Only the lines from the beginning of the entries through the one with "sign face: plan" should be written out, please, exactly and without any pictures.

— START DATA FOR THIS EXERCISE —

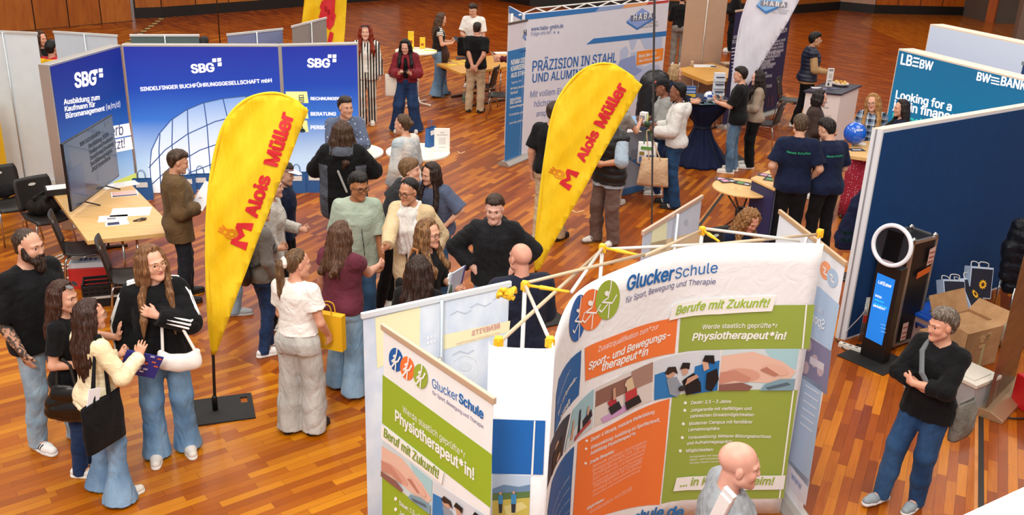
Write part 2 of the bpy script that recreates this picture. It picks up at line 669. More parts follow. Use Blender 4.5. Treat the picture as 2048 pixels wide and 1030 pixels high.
class Surf:
 """an upright sign face: plan polyline (left to right seen from its front), straight up; u metres along it, z height"""

 def __init__(s, pts, ripple=None, lean=None):
  s.p = [Vector((p[0], p[1])) for p in pts]
  s.acc = [0]
  for a, b in zip(s.p, s.p[1:]):
   s.acc.append(s.acc[-1] + (b - a).length)
  s.W = s.acc[-1]
  s.ripple = ripple
  s.step = None if len(pts) == 2 and not ripple else (s.W / (len(pts) - 1) if len(pts) > 2 else .06)

 def seg(s, u):
  for i in range(len(s.p) - 1):
   if u <= s.acc[i + 1] or i == len(s.p) - 2:
    return i

 def pos(s, u, z, off=0.):
  i = s.seg(u)
  a, b = s.p[i], s.p[i + 1]
  d = (b - a).normalized()
  q = a + d * (u - s.acc[i])
  n = Vector((d.y, -d.x))
  if s.ripple:
   off += s.ripple(u, z)
  return Vector((q.x + n.x * off, q.y + n.y * off, z))

 def inv(s, px, py):
  r = ray(px, py)
  best = None
  for i in range(len(s.p) - 1):
   a, b = s.p[i], s.p[i + 1]
   d = (b - a).normalized()
   n = Vector((d.y, -d.x))
   den = r.x * n.x + r.y * n.y
   if abs(den) < 1e-9:
    continue
   t = (a.x * n.x + a.y * n.y) / den
   if t <= 0:
    continue
   h = Vector((r.x * t, r.y * t))
   u = (h - a).dot(d)
   L = (b - a).length
   over = max(0, -u, u - L)
   if best is None or over < best[0]:
    best = (over, s.acc[i] + u, CAM_H + r.z * t)
  return best[1], best[2]

 def poly(s, mb, pts, m, off=.003, px=True):
  if px:
   pts = [s.inv(*p) for p in pts]
  bm = bmesh.new()
  vv = [bm.verts.new((u, z, 0)) for u, z in pts]
  try:
   bm.faces.new(vv)
  except ValueError:
   bm.free()
   return
  if s.step:
   us = [p[0] for p in pts]
   for c in (s.acc if len(s.p) > 2 else [s.step * k for k in range(int(s.W / s.step) + 2)]):
    if min(us) < c < max(us):
     bmesh.ops.bisect_plane(bm, geom=bm.verts[:] + bm.edges[:] + bm.faces[:], plane_co=(c, 0, 0), plane_no=(1, 0, 0), dist=1e-5)
   if s.ripple:
    zs = [p[1] for p in pts]
    k = math.floor(min(zs) / s.step) + 1
    while k * s.step < max(zs):
     bmesh.ops.bisect_plane(bm, geom=bm.verts[:] + bm.edges[:] + bm.faces[:], plane_co=(0, k * s.step, 0), plane_no=(0, 1, 0), dist=1e-5)
     k += 1
  bmesh.ops.triangulate(bm, faces=bm.faces[:])
  bm.verts.index_update()
  P = [s.pos(v.co.x, v.co.y, off) for v in bm.verts]
  F = [tuple(v.index for v in f.verts) for f in bm.faces]
  # face towards the front
  out = []
  for f in F:
   (a, b_, c) = (bm.verts[:][i].co for i in f)
   cr = (b_.x - a.x) * (c.y - a.y) - (b_.y - a.y) * (c.x - a.x)
   out.append(f if cr > 0 else f[::-1])
  bm.free()
  mb.add(P, out, m, bool(s.step))

 def rect(s, mb, u0, z0, u1, z1, m, off=.003):
  s.poly(mb, [(u0, z0), (u1, z0), (u1, z1), (u0, z1)], m, off, False)

 def disc(s, mb, u, z, ru, rz, m, off=.003, n=24, a0=0, a1=2 * pi, tilt=0.):
  pts = []
  for i in range(n):
   t = a0 + (a1 - a0) * i / (n if a1 - a0 > 6.2 else n - 1)
   x, y = ru * math.cos(t), rz * math.sin(t)
   pts.append((u + x * math.cos(tilt) - y * math.sin(tilt), z + x * math.sin(tilt) + y * math.cos(tilt)))
  s.poly(mb, pts, m, off, False)

 def stroke(s, mb, pts, w, m, off=.004, px=True):
  if px:
   pts = [s.inv(*p) for p in pts]
  for a, b in zip(pts, pts[1:]):
   d = Vector((b[0] - a[0], b[1] - a[1]))
   if d.length < 1e-6:
    continue
   d.normalize()
   e = d * w * .2
   n = Vector((-d.y, d.x)) * w / 2
   s.poly(mb, [(a[0] - e.x + n.x, a[1] - e.y + n.y), (b[0] + e.x + n.x, b[1] + e.y + n.y), (b[0] + e.x - n.x, b[1] + e.y - n.y), (a[0] - e.x - n.x, a[1] - e.y - n.y)], m, off, False)

 def text(s, mb, t, a, b, m, hs=1., bold=.012, shear=0., off=.005, px=True, space=1., flip=False):
  """baseline from a to b"""
  if px:
   a, b = s.inv(*a), s.inv(*b)
  v, f, w = glyphs(t, bold, shear, space)
  d = Vector((b[0] - a[0], b[1] - a[1]))
  k = d.length / w
  d.normalize()
  n = Vector((-d.y, d.x))
  P = []
  for x, y, e in v:
   if flip:
    x = w - x
   q = Vector(a) + d * x * k + n * y * k * hs
   P.append(s.pos(q.x, q.y, off + e))
  mb.add(P, f, m)

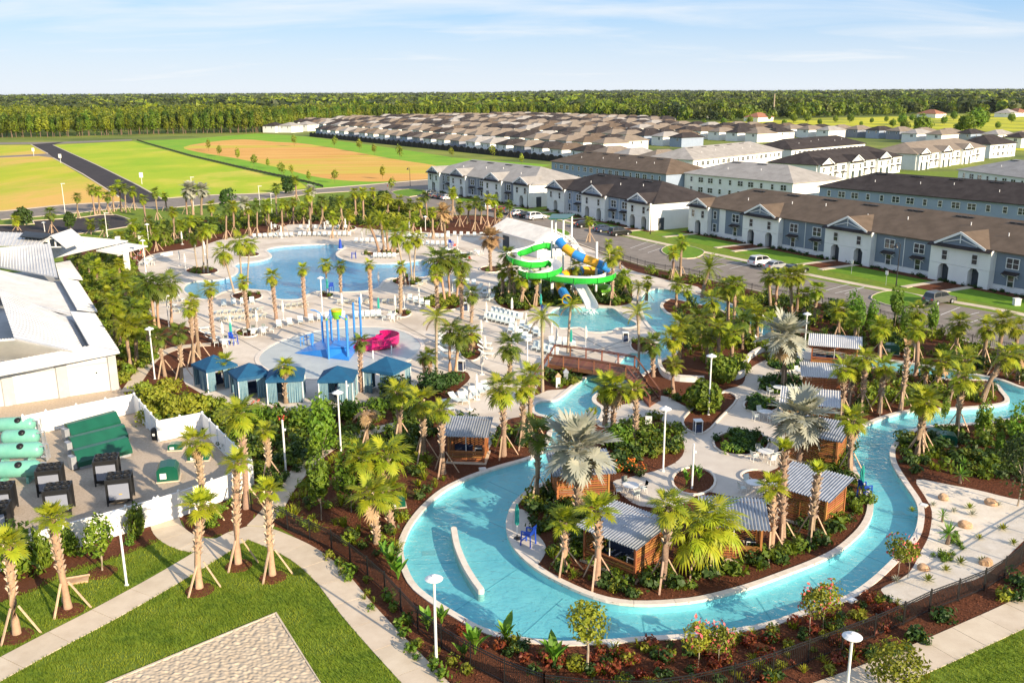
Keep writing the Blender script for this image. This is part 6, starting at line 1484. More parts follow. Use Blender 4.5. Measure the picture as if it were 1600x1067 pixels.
t = thing('valve_box', 'orange brown wooden lid set in the lawn behind two palms', 'lid', G(120, 908), .35); b = MB(); b.box((0, 0, .06), (1.3, .7, .12)); b.build('lid', MT['rock'], t); b = MB(); b.box((0, .36, .09), (1.4, .06, .18)); b.build('rim', MT['stake'], t)
t = thing('valve_box', 'orange brown lid lying in mulch below the small footpath', 'lid', G(532, 748), .3); b = MB(); b.box((0, 0, .05), (.9, .7, .10)); b.build('lid', MT['rock'], t); b = MB(); b.box((0, -.38, .06), (1.0, .06, .14)); b.build('rim', MT['stake'], t)
# ------------------------------------------------------------------ lamps and posts
def lamp(bx, by, tx, ty, label):
    g = G(bx, by); top = AT(tx, ty, g.y).z; t = thing('lamp_post', label, 'lamp post', g, 0, 'white lamp posts')
    b = MB(); b.tube([(0, 0, 0), (0, 0, top - .35)], [.075, .065], 10); b.build('pole', MT['whitemetal'], t)
    b = MB(); b.lathe([(.13, 0), (.13, .05), (.09, .08)], n=10); b.build('foot', MT['whitemetal'], t)
    b = MB(); b.lathe([(.07, top - .42), (.11, top - .36), (.12, top - .2), (.44, top - .16), (.46, top - .13), (.30, top - .03), (.12, top + .02), (.11, top + .07), (.03, top + .1)], n=20); b.build('lamp_head', MT['whitemetal'], t, sm=False)
for r, l in zip([(682,1036,677,900),(198,914,182,798),(533,708,527,611),(1321,1100,1330,990),(1036,736,1037,636),(1107,648,1113,554),(1257,545,1257,489),(504,490,501,433),(264,510,260,461),(242,592,231,512),(228,425,222,375),(233,384,221,350),(665,360,664,338),(824,580,824,529),(70,362,69,347)],
    ['white lamp post at the lower middle beside the footpath', 'white lamp post on the front lawn left of the gate path', 'white lamp post in front of the teal tents', 'white lamp post at the bottom right corner', 'white lamp post in the round plaza bed', 'white lamp post rising from the big round bush', 'white lamp post right of the rear silver palm', 'white lamp post near the bucket play tower', 'white lamp post beside the clubhouse corner palms', 'white lamp post by the pale ramp path', 'white lamp post before the clubhouse canopy', 'white lamp post behind the clubhouse canopy', 'white lamp post beyond the pool peninsula', 'white lamp post left of the timber bridge', 'white lamp post beside the left car park']): lamp(*r, l)
def post(bx, by, tx, ty, label, m='whitemetal'):
    g = G(bx, by); top = AT(tx, ty, g.y).z; t = thing('post', label, 'post', g, 0, 'plain posts'); b = MB(); b.tube([(0, 0, 0), (0, 0, top)], .075, 10); b.build('pole', MT[m], t); b = MB(); b.box((.12, 0, top * .82), (.2, .16, .14)); b.build('speaker_box', MT[m], t)
post(447,739,440,656,'plain white post in mulch left of the small footpath'); post(1081,763,1083,693,'plain white post in the plaza bed'); post(543,636,541,595,'plain white post beside the fourth teal tent'); post(1190,524,1191,489,'plain white post left of the rear silver palm'); post(1179,541,1179,523,'short white post by the curved white wall')
def bell(bx, by, tx, ty, label):
    g = G(bx, by); top = AT(tx, ty, g.y).z; t = thing('street_lamp', label, 'street lamp', g, 0, 'dark street lamps'); b = MB(); b.tube([(0, 0, 0), (0, 0, 1), (0, 0, top)], [.12, .08, .06], 9); b.build('pole', MT['black'], t)
    b = MB(); b.tube([(0, 0, top), (-.25, 0, top + .25), (-.6, 0, top + .1)], .04, 6); b.build('arm', MT['black'], t); b = MB(); b.lathe([(.36, -.45), (.30, -.3), (.14, -.05), (.05, .1)], (-.6, 0, top), 12); b.build('shade', MT['black'], t)
bell(1400,448,1405,382,'dark bell street lamp before the brown roofed row house'); bell(641,291,639,263,'dark bell street lamp beside the bare orange field'); bell(1016,366,1016,326,'dark bell street lamp at the charcoal roofed house'); bell(824,327,823,300,'dark bell street lamp at the corner of the grey roofed house'); bell(676,300,674,272,'dark bell street lamp at the far corner of the grey house')
# ------------------------------------------------------------------ timber cabins
CORR = {}
def corrugated(b, p00, p10, p11, p01, n=22, amp=.045):
    """ribs run from the front edge p00-p10 to the rear edge p01-p11"""
    V = []; k = n * 4
    for i in range(k + 1):
        f = i / k; z = amp * math.cos(2 * math.pi * f * n)
        V += [Vector(p00).lerp(Vector(p10), f) + Vector((0, 0, z)), Vector(p01).lerp(Vector(p11), f) + Vector((0, 0, z))]
    V += [v - Vector((0, 0, .03)) for v in V]; m = 2 * (k + 1); F_ = []
    for i in range(k): F_ += [(2 * i, 2 * i + 2, 2 * i + 3, 2 * i + 1), (m + 2 * i, m + 2 * i + 1, m + 2 * i + 3, m + 2 * i + 2), (2 * i, m + 2 * i, m + 2 * i + 2, 2 * i + 2), (2 * i + 1, 2 * i + 3, m + 2 * i + 3, m + 2 * i + 1)]
    F_ += [(0, 1, m + 1, m), (2 * k, m + 2 * k, m + 2 * k + 1, 2 * k + 1)]
    b.add(V, F_)
SL = {}
def slat(L):
    k = round(L, 1)
    if k not in SL: b = MB(); b.box((0, 0, 0), (k, .03, .112)); SL[k] = b.mesh('slat', MT['wood'])
    return SL[k]
def cabin(A, B, dep, label, front='open', hf=2.35, hb=2.75, walls='LRB', roofm='steel'):
    """A-B is the side nearest the camera; local x runs along it, y goes back"""
    d = B - A; w = d.length; t = thing('timber_cabin', label, 'cabin', A, math.atan2(d.y, d.x), 'timber cabins')
    b = MB(); b.box((w / 2, dep / 2, .05), (w + .3, dep + .3, .12)); b.build('floor_slab', MT['concrete'], t)
    for x in (.06, w - .06):
        for y in (.06, dep - .06): b = MB(); h = hf if y < 1 else hb; b.box((x, y, h / 2), (.13, .13, h)); b.build('post', MT['wood'], t)
    def wall(x0, y0, x1, y1, z0, z1):
        L = math.hypot(x1 - x0, y1 - y0); a = math.atan2(y1 - y0, x1 - x0); n = int((z1 - z0) / .155)
        for i in range(n): link('slat', slat(L), t, ((x0 + x1) / 2, (y0 + y1) / 2, z0 + (i + .5) * (z1 - z0) / n), a)
        b = MB(); b.box(((x0 + x1) / 2 , (y0 + y1) / 2, (z0 + z1) / 2), (.05, .07, z1 - z0), rz=a); b.build('batten', MT['wood'], t)
    H = 2.28
    if 'L' in walls: wall(.07, .13, .07, dep - .13, .12, H)
    if 'R' in walls: wall(w - .07, .13, w - .07, dep - .13, .12, H)
    if 'B' in walls: wall(.13, dep - .07, w - .13, dep - .07, .12, H)
    if front == 'open':
        wall(.13, .06, w - .13, .06, .12, .95); b = MB(); b.box((w / 2, .04, 1.0), (w - .1, .2, .05)); b.build('sill', MT['wood'], t)
        b = MB(); b.box((w * .5, .06, 1.65), (.05, .05, 1.3)); b.build('mullion', MT['whitemetal'], t)
    elif front == 'slats': wall(.13, .06, w - .13, .06, .12, H)
    b = MB(); o = .38
    sl_ = (hb - hf) / dep
    zf, zb = hf + .08 - o * sl_, hb + .08 + o * sl_
    corrugated(b, (-o, -o, zf), (w + o, -o, zf), (w + o, dep + o, zb), (-o, dep + o, zb), n=int((w + 2 * o) / .2)); b.build('roof', MT[roofm], t)
    b = MB()
    for y, z in ((.06, hf - .02), (dep - .06, hb - .02)): b.box((w / 2, y, z), (w + .5, .1, .14))
    b.build('beam', MT['wood'], t)
    # furniture standing inside
    if front == 'open':
        u = thing('lounge_sofa', 'navy cushioned sofa inside the %s' % label.split(',')[0].replace('timber ', ''), 'sofa', A + d.normalized() * (w * .35) + Vector((-d.y, d.x, 0)).normalized() * (dep * .5), math.atan2(d.y, d.x), 'cabin sofas')
        b = MB(); b.box((0, 0, .3), (w * .5, .8, .3)); b.build('seat', MT['navy'], u); b = MB(); b.box((0, .42, .65), (w * .5, .16, .6)); b.build('backrest', MT['navy'], u); b = MB(); b.box((0, 0, .12), (w * .52, .9, .14)); b.build('base', MT['black'], u)
        u = thing('fridge', 'dark cabinet with white edge inside the %s' % label.split(',')[0].replace('timber ', ''), 'cabinet', A + d.normalized() * (w * .82) + Vector((-d.y, d.x, 0)).normalized() * (dep * .25), math.atan2(d.y, d.x), 'cabin cabinets')
        b = MB(); b.box((0, 0, .6), (.55, .5, 1.2)); b.build('body', MT['black'], u); b = MB(); b.box((0, -.26, 1.15), (.55, .03, .06)); b.box((-.25, -.26, .6), (.05, .03, 1.1)); b.build('edge', MT['whitemetal'], u)
cabin(G(700, 723), G(757, 725), 2.5, 'timber cabin with corrugated roof left of the lazy river')
cabin(G(870, 790), G(952, 785), 2.6, 'timber cabin with closed slatted wall behind the silver palm', 'slats')
cabin(G(911, 876), G(992, 910), 3.0, 'timber cabin with corrugated roof, leftmost on the river island')
cabin(G(1100, 873), G(1189, 879), 2.7, 'timber cabin with corrugated roof behind the weeping palms')
A_, B_ = G(1207, 806), G(1288, 832)
cabin(A_, B_, 3.0, 'timber cabin nearest the blue chair at the right river bank', 'slats')
cabin(G(1224, 716), G(1306, 733), 2.6, 'slatted timber cabin right behind the middle silver palm', 'slats')
cabin(G(1222, 668), G(1302, 676), 2.4, 'slatted timber cabin between two silver palms', 'slats', roofm='roofgrey')
cabin(G(1255, 624), G(1316, 628), 2.4, 'slatted timber cabin with pale roof beyond the plaza tables', 'slats', roofm='roofgrey')
cabin(G(1266, 572), G(1338, 578), 2.3, 'rearmost timber cabin with pale flat roof', 'open', roofm='roofwhite')
# ------------------------------------------------------------------ teal tents
def tent(cx, cy, rz, s, label):
    t = thing('canopy_tent', label, 'tent', G(cx, cy), rz, 'teal canopy tents', s); h = 2.15; w = 1.55
    b = MB(); ap = (0, 0, 3.05); c = [(-w, -w, h), (w, -w, h), (w, w, h), (-w, w, h)]
    b.add([ap] + c, [(0, 1, 2), (0, 2, 3), (0, 3, 4), (0, 4, 1)]); b.add(c + [(x * 1.01, y * 1.01, h - .24) for x, y, _ in c], [(i, i + 4, (i + 1) % 4 + 4, (i + 1) % 4) for i in range(4)]); b.add([ap] + [(x * .98, y * .98, h - .03) for x, y, _ in c], [(0, 2, 1), (0, 3, 2), (0, 4, 3), (0, 1, 4)]); b.build('canopy', MT['teal'], t)
    for x, y, _ in c: b = MB(); b.box((x * .95, y * .95, h / 2), (.07, .07, h)); b.build('post', MT['whitemetal'], t)
    def curtain(x0, y0, x1, y1, name='curtain'):
        n = 28; V = []; F_ = []; mi = []
        for i in range(n + 1):
            f = i / n; ox = math.sin(i * 1.35) * .055; nx_, ny_ = -(y1 - y0), (x1 - x0); l_ = math.hypot(nx_, ny_)
            V += [(x0 + (x1 - x0) * f + nx_ / l_ * ox, y0 + (y1 - y0) * f + ny_ / l_ * ox, .05), (x0 + (x1 - x0) * f, y0 + (y1 - y0) * f, h - .1)]
        b = MB()
        for i in range(n): b.add([V[2 * i], V[2 * i + 2], V[2 * i + 3], V[2 * i + 1]], [(0, 1, 2, 3)], (i // 1) % 4 % 2 if i % 4 != 3 else 1)
        b.build(name, [MT['curt1'], MT['teal']], t)
    k = .93 * w
    curtain(-k, -k, -k * .45, -k); curtain(k * .1, -k, k, -k); curtain(-k, -k, -k, k * .2); curtain(k, -k * .9, k, -k * .2); curtain(-k, k, -.2, k); curtain(k, k * .4, k, k)
    b = MB(); b.box((.2, .3, .35), (1.3, .7, .4)); b.box((.2, .65, .75), (1.3, .15, .6)); b.build('daybed', MT['navy'], t)
MT['curt1'] = mat('striped_curtain', (.27, .42, .44), (.34, .49, .50), 3, .85)
tent(338, 603, .75, 1.06, 'teal tent on the far left of the row'); tent(393, 617, .55, 1.06, 'teal tent second from left behind red blossom'); tent(449, 622, .15, 1.1, 'teal tent in the middle of the row'); tent(530, 622, .02, 1.06, 'teal tent second from right, facing straight'); tent(606, 609, -.42, 1.12, 'teal tent on the far right of the row')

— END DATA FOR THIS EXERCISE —

OUTPUT FOR THIS EXERCISE »
Write part 2 of the bpy script that recreates this picture. It picks up at line 669. More parts follow. Use Blender 4.5. Treat the picture as 2048 pixels wide and 1030 pixels high.
class Surf:
 """an upright sign face: plan polyline (left to right seen from its front), straight up; u metres along it, z height"""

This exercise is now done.